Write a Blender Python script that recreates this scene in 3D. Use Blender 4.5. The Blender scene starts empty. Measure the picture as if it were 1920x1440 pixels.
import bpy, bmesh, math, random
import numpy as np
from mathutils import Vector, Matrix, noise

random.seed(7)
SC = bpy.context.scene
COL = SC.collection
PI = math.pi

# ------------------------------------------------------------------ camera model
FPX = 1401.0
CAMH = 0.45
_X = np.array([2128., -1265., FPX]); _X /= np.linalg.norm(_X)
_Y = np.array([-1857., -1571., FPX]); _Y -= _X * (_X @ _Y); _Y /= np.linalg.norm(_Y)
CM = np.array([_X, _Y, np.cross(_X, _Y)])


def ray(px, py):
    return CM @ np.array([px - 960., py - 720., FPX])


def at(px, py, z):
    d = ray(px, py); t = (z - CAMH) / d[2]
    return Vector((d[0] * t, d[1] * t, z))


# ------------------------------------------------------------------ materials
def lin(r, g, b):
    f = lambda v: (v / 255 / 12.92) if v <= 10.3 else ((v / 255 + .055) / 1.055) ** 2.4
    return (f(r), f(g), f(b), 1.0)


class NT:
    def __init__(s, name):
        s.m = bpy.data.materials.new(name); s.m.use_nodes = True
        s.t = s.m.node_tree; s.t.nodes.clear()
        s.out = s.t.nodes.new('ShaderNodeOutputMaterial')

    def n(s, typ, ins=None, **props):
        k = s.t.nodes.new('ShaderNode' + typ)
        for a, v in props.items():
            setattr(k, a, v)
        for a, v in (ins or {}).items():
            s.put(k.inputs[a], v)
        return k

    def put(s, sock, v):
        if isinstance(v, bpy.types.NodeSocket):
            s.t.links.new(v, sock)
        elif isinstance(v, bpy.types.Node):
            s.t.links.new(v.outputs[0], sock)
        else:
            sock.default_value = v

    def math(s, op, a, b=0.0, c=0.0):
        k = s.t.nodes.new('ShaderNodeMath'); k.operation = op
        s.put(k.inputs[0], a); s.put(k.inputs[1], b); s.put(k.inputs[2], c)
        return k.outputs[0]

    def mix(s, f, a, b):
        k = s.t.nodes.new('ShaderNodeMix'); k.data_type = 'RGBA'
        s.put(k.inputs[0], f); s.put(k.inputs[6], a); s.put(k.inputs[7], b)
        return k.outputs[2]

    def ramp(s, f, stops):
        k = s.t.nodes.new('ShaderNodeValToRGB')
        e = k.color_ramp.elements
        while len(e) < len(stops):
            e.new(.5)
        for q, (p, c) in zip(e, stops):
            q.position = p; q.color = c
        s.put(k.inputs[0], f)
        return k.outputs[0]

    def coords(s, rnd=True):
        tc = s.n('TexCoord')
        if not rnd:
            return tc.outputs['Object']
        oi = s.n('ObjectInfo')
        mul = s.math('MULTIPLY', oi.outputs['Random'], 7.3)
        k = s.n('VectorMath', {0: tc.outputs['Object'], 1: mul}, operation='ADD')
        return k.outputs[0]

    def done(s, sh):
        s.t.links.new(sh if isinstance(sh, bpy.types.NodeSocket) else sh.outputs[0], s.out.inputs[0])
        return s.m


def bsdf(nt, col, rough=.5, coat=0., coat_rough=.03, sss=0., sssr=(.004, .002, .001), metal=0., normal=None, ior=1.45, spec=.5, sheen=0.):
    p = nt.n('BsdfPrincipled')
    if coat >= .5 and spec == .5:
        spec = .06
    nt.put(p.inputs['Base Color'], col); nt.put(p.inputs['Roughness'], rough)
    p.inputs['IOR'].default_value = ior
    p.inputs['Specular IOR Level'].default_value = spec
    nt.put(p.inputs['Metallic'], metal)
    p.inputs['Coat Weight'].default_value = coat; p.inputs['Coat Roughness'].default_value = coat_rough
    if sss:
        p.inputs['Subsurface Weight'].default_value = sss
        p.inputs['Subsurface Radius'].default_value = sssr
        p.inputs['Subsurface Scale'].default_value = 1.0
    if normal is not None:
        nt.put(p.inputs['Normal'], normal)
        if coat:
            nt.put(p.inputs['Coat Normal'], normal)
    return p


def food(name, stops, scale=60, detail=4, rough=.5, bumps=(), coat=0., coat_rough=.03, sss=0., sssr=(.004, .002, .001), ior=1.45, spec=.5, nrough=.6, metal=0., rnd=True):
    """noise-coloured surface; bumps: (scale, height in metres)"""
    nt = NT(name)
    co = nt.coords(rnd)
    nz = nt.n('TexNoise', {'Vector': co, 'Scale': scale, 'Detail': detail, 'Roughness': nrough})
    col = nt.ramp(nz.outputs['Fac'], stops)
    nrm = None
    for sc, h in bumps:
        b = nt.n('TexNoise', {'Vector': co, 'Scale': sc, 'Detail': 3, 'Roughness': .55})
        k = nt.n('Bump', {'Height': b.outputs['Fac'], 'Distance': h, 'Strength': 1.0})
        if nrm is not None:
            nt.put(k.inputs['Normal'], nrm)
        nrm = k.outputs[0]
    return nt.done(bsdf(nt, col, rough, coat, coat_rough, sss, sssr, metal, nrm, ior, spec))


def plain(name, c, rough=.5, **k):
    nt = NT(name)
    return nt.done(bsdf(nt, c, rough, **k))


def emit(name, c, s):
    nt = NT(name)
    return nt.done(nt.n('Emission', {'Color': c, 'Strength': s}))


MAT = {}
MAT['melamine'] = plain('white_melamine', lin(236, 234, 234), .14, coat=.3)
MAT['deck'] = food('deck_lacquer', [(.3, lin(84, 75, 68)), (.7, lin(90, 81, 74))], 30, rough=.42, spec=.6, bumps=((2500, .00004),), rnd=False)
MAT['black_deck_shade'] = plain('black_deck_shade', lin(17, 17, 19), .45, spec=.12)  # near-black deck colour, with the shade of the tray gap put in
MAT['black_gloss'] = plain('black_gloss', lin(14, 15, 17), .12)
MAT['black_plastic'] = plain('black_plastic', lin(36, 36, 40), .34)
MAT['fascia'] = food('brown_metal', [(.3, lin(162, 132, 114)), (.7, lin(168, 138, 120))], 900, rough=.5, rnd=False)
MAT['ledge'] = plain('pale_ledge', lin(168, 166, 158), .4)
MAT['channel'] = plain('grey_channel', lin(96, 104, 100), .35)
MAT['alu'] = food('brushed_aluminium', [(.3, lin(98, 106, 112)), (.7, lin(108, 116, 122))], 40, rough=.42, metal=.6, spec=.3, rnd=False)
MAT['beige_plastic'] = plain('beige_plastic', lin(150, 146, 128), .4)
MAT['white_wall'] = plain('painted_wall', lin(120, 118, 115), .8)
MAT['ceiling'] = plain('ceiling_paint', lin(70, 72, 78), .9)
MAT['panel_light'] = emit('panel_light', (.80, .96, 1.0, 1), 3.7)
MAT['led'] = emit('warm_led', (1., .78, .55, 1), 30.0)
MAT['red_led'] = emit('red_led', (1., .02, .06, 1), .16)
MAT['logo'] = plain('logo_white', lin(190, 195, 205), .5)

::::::

=== WHAT THE EXERCISE ASKS ===
Restate the listing exactly, starting at its first line and ending at the line where "s.out = s.t.nodes.new('ShaderNodeOutputMaterial')" occurs; include both and no other lines.

=== RESULT OF THE EXERCISE ===
Write a Blender Python script that recreates this scene in 3D. Use Blender 4.5. The Blender scene starts empty. Measure the picture as if it were 1920x1440 pixels.
import bpy, bmesh, math, random
import numpy as np
from mathutils import Vector, Matrix, noise

random.seed(7)
SC = bpy.context.scene
COL = SC.collection
PI = math.pi

# ------------------------------------------------------------------ camera model
FPX = 1401.0
CAMH = 0.45
_X = np.array([2128., -1265., FPX]); _X /= np.linalg.norm(_X)
_Y = np.array([-1857., -1571., FPX]); _Y -= _X * (_X @ _Y); _Y /= np.linalg.norm(_Y)
CM = np.array([_X, _Y, np.cross(_X, _Y)])


def ray(px, py):
    return CM @ np.array([px - 960., py - 720., FPX])


def at(px, py, z):
    d = ray(px, py); t = (z - CAMH) / d[2]
    return Vector((d[0] * t, d[1] * t, z))


# ------------------------------------------------------------------ materials
def lin(r, g, b):
    f = lambda v: (v / 255 / 12.92) if v <= 10.3 else ((v / 255 + .055) / 1.055) ** 2.4
    return (f(r), f(g), f(b), 1.0)


class NT:
    def __init__(s, name):
        s.m = bpy.data.materials.new(name); s.m.use_nodes = True
        s.t = s.m.node_tree; s.t.nodes.clear()
        s.out = s.t.nodes.new('ShaderNodeOutputMaterial')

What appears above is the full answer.